┌─ DATASET ROWS

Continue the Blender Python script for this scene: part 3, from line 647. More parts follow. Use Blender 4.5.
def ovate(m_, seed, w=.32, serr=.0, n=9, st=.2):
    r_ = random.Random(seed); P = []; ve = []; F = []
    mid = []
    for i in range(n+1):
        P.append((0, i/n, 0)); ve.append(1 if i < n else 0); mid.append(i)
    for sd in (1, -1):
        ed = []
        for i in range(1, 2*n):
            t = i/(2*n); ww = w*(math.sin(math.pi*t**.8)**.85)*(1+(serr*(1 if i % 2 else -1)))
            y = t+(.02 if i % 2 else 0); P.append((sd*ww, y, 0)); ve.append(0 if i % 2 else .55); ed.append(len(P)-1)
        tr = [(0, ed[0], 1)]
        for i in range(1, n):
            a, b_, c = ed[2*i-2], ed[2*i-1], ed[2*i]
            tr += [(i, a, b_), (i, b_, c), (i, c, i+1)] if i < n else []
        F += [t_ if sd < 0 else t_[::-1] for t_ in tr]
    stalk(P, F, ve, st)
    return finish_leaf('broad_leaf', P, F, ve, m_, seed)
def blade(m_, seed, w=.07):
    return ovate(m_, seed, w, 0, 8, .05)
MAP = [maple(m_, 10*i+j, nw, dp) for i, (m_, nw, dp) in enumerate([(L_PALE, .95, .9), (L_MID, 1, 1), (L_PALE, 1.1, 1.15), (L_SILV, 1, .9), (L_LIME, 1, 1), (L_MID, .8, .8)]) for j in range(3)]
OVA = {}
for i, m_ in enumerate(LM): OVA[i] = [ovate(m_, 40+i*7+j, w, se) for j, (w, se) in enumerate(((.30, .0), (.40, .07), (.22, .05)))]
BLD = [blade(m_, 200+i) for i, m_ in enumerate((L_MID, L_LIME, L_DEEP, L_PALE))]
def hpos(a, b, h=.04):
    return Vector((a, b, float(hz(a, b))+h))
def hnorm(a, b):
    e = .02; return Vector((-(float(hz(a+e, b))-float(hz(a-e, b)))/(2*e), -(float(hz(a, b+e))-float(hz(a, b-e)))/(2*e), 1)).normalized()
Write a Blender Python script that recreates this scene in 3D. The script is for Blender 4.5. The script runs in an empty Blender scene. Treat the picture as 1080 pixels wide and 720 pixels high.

└─

TASK BRIEF :: Make an exact copy of the listing, including every line.

CORRECT OUTPUT ::
Continue the Blender Python script for this scene: part 3, from line 647. More parts follow. Use Blender 4.5.
def ovate(m_, seed, w=.32, serr=.0, n=9, st=.2):
    r_ = random.Random(seed); P = []; ve = []; F = []
    mid = []
    for i in range(n+1):
        P.append((0, i/n, 0)); ve.append(1 if i < n else 0); mid.append(i)
    for sd in (1, -1):
        ed = []
        for i in range(1, 2*n):
            t = i/(2*n); ww = w*(math.sin(math.pi*t**.8)**.85)*(1+(serr*(1 if i % 2 else -1)))
            y = t+(.02 if i % 2 else 0); P.append((sd*ww, y, 0)); ve.append(0 if i % 2 else .55); ed.append(len(P)-1)
        tr = [(0, ed[0], 1)]
        for i in range(1, n):
            a, b_, c = ed[2*i-2], ed[2*i-1], ed[2*i]
            tr += [(i, a, b_), (i, b_, c), (i, c, i+1)] if i < n else []
        F += [t_ if sd < 0 else t_[::-1] for t_ in tr]
    stalk(P, F, ve, st)
    return finish_leaf('broad_leaf', P, F, ve, m_, seed)
def blade(m_, seed, w=.07):
    return ovate(m_, seed, w, 0, 8, .05)
MAP = [maple(m_, 10*i+j, nw, dp) for i, (m_, nw, dp) in enumerate([(L_PALE, .95, .9), (L_MID, 1, 1), (L_PALE, 1.1, 1.15), (L_SILV, 1, .9), (L_LIME, 1, 1), (L_MID, .8, .8)]) for j in range(3)]
OVA = {}
for i, m_ in enumerate(LM): OVA[i] = [ovate(m_, 40+i*7+j, w, se) for j, (w, se) in enumerate(((.30, .0), (.40, .07), (.22, .05)))]
BLD = [blade(m_, 200+i) for i, m_ in enumerate((L_MID, L_LIME, L_DEEP, L_PALE))]
def hpos(a, b, h=.04):
    return Vector((a, b, float(hz(a, b))+h))
def hnorm(a, b):
    e = .02; return Vector((-(float(hz(a+e, b))-float(hz(a-e, b)))/(2*e), -(float(hz(a, b+e))-float(hz(a, b-e)))/(2*e), 1)).normalized()
Write a Blender Python script that recreates this scene in 3D. The script is for Blender 4.5. The script runs in an empty Blender scene. Treat the picture as 1080 pixels wide and 720 pixels high.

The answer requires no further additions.